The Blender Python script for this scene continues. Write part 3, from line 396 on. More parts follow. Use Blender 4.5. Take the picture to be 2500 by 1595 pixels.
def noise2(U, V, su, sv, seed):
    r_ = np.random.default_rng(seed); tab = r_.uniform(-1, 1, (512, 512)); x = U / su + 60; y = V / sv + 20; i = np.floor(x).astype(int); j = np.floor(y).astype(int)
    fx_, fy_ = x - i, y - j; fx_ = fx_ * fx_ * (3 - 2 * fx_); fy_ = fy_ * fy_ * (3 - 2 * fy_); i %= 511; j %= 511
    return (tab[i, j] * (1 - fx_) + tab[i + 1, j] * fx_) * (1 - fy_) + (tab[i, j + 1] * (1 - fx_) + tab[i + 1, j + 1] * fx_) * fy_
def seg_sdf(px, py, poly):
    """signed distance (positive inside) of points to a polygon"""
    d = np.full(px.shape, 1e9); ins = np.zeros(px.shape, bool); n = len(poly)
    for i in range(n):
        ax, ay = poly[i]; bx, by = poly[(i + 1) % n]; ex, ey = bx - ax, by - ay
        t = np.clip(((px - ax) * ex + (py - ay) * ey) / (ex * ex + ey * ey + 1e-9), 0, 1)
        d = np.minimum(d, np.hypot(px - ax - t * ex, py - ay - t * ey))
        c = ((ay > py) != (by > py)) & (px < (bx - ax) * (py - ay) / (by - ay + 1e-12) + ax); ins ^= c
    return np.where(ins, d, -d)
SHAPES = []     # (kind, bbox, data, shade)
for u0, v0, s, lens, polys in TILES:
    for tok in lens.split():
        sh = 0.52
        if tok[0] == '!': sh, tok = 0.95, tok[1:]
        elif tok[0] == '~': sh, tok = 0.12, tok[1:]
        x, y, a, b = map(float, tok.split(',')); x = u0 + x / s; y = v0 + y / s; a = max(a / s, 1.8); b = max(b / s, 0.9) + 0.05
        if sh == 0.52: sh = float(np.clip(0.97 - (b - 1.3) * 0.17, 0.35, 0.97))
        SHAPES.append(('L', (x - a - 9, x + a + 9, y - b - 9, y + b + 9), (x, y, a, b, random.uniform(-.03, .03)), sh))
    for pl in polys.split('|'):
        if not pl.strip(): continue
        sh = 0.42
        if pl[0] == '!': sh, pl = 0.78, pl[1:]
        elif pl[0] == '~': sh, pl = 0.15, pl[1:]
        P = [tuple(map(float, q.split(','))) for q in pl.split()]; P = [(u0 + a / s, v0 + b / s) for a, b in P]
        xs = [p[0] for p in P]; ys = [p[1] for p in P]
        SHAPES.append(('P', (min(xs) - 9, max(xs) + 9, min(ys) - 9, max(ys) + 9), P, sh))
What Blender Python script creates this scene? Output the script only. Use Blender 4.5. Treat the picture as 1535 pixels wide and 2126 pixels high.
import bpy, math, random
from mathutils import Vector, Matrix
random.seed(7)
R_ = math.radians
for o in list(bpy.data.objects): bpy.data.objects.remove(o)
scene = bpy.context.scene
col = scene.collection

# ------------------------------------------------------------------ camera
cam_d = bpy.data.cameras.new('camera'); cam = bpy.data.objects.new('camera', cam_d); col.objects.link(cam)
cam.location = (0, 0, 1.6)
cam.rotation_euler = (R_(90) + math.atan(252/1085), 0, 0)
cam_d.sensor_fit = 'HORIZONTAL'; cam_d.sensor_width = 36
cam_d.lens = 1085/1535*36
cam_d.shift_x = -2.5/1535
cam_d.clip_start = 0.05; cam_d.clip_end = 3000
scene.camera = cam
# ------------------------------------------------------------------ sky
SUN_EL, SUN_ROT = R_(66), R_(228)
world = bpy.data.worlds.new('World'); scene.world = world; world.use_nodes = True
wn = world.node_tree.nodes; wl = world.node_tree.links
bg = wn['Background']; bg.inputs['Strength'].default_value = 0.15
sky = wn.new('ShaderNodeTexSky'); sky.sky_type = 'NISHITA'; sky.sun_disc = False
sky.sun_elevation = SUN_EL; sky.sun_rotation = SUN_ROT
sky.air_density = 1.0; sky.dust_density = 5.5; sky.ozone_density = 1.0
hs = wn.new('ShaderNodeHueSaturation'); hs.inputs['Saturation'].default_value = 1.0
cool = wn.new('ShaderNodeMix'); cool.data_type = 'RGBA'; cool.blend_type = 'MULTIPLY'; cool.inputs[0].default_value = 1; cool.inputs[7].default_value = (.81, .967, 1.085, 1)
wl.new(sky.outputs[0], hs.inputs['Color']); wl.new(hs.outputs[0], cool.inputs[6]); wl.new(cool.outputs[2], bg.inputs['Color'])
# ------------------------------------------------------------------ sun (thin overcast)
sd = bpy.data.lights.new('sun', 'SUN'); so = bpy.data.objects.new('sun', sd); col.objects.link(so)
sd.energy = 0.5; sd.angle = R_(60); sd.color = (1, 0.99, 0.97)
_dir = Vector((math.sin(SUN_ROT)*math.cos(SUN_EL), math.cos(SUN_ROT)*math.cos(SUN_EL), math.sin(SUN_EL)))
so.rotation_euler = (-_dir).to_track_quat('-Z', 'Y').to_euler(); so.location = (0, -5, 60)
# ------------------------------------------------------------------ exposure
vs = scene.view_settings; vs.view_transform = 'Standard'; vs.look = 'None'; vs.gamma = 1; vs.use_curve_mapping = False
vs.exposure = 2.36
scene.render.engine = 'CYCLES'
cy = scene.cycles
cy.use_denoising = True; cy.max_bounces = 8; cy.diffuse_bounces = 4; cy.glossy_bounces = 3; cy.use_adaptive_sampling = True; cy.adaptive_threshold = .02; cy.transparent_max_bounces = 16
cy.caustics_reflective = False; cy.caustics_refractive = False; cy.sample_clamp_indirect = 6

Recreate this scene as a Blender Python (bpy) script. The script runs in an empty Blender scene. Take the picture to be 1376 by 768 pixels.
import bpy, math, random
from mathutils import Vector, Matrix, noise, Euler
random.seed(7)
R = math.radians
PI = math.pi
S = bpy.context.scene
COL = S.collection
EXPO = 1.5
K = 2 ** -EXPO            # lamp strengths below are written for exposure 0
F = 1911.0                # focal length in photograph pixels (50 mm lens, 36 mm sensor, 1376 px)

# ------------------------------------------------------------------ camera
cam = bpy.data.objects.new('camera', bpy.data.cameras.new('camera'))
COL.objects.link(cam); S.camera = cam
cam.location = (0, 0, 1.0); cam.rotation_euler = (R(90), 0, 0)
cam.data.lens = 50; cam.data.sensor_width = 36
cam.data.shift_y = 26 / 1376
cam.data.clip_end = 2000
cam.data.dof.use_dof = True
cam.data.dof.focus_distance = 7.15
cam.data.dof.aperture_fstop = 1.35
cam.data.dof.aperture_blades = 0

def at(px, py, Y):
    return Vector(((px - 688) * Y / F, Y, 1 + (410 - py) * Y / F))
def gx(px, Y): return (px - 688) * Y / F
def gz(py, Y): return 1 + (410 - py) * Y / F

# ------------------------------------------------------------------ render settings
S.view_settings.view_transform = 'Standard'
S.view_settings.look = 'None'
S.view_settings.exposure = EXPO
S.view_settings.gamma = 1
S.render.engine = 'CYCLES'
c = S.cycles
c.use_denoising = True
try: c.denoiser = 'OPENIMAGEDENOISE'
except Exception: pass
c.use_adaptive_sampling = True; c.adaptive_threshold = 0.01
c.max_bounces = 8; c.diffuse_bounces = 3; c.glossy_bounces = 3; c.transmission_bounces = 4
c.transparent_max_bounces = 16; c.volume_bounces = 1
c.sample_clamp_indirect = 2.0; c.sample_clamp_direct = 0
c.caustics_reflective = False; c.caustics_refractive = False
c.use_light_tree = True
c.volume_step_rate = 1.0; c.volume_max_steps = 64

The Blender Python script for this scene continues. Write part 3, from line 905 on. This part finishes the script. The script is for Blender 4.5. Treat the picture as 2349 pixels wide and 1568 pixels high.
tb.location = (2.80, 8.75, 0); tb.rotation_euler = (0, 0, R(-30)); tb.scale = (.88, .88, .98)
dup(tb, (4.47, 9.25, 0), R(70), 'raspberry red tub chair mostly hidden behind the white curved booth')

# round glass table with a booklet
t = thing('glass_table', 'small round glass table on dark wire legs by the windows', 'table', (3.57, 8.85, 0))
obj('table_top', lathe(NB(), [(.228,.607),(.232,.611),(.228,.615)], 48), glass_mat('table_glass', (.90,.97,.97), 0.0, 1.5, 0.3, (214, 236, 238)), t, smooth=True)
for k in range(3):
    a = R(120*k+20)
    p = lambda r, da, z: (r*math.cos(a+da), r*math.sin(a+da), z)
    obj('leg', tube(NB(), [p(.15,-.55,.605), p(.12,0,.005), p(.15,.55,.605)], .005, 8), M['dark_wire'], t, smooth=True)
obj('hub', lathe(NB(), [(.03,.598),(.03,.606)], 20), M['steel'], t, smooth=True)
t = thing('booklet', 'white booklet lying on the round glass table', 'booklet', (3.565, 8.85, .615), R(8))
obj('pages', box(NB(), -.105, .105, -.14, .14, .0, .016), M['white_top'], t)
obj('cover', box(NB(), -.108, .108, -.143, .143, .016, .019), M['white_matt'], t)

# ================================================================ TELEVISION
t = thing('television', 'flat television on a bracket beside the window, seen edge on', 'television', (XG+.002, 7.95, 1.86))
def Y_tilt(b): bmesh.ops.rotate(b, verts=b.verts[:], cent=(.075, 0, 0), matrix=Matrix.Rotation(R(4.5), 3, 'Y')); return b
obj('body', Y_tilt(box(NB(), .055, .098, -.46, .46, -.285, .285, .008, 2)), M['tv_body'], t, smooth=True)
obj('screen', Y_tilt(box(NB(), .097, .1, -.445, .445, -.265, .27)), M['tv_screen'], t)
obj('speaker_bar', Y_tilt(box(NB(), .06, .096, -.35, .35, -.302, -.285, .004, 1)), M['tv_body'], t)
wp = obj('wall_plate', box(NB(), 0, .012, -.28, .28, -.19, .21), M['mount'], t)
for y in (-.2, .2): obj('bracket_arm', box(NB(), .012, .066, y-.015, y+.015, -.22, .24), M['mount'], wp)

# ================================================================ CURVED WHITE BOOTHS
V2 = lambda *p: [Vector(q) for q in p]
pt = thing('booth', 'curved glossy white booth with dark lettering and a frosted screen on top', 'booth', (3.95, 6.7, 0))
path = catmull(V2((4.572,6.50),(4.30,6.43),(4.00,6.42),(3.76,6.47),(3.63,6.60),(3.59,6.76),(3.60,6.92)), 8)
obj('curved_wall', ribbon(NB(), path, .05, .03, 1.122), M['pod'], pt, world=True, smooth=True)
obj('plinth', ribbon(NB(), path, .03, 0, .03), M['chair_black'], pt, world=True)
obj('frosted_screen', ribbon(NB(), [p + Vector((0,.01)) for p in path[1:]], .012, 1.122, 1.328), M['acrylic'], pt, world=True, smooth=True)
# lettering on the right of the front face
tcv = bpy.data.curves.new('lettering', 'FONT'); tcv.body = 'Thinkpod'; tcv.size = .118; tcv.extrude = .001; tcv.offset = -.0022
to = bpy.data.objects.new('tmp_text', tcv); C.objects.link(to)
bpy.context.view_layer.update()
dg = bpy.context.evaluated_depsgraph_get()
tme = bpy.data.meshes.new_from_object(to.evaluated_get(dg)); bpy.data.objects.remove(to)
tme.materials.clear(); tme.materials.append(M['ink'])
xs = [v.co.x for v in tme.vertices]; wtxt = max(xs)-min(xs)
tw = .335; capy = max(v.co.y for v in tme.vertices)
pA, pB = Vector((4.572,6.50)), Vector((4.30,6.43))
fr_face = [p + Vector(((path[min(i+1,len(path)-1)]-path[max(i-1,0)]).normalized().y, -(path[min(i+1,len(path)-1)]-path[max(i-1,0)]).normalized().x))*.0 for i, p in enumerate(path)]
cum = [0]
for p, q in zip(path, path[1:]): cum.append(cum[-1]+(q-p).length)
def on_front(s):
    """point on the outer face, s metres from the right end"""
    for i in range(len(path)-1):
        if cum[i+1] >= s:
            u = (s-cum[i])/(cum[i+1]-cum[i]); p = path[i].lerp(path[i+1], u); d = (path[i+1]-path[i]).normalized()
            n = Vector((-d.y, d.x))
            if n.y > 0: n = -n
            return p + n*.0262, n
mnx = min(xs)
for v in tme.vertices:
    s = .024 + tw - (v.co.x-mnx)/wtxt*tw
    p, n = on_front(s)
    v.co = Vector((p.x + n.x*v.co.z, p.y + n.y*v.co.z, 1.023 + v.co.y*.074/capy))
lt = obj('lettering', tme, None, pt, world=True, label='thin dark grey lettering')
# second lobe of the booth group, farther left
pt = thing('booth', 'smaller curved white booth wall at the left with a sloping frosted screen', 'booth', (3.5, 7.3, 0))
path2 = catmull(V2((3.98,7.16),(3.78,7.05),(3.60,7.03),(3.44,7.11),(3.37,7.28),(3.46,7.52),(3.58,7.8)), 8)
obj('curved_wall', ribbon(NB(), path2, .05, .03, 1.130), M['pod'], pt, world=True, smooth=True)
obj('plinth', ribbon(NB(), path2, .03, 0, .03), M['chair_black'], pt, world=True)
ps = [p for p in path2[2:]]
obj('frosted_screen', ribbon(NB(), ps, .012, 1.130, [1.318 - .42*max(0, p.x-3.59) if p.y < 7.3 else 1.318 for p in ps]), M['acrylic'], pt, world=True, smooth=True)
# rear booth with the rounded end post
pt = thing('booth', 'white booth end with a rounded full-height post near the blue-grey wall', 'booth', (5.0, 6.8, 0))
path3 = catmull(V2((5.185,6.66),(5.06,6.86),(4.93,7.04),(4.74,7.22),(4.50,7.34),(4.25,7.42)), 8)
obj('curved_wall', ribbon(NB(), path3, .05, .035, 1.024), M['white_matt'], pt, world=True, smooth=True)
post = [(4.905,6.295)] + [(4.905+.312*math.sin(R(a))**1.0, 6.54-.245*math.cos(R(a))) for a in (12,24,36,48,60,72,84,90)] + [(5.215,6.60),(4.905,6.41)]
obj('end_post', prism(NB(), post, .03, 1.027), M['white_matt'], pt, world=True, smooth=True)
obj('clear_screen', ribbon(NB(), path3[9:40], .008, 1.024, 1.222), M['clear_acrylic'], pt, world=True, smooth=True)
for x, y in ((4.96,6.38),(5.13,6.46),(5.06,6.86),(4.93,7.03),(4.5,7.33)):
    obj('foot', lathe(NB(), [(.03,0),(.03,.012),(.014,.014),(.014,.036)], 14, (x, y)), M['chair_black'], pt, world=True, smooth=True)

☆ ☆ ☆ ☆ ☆

THE EXERCISE:
Wherever a line in the data above holds "picture", copy that line.

COMPLETED EXERCISE:
The Blender Python script for this scene continues. Write part 3, from line 396 on. More parts follow. Use Blender 4.5. Take the picture to be 2500 by 1595 pixels.
What Blender Python script creates this scene? Output the script only. Use Blender 4.5. Treat the picture as 1535 pixels wide and 2126 pixels high.
Recreate this scene as a Blender Python (bpy) script. The script runs in an empty Blender scene. Take the picture to be 1376 by 768 pixels.
The Blender Python script for this scene continues. Write part 3, from line 905 on. This part finishes the script. The script is for Blender 4.5. Treat the picture as 2349 pixels wide and 1568 pixels high.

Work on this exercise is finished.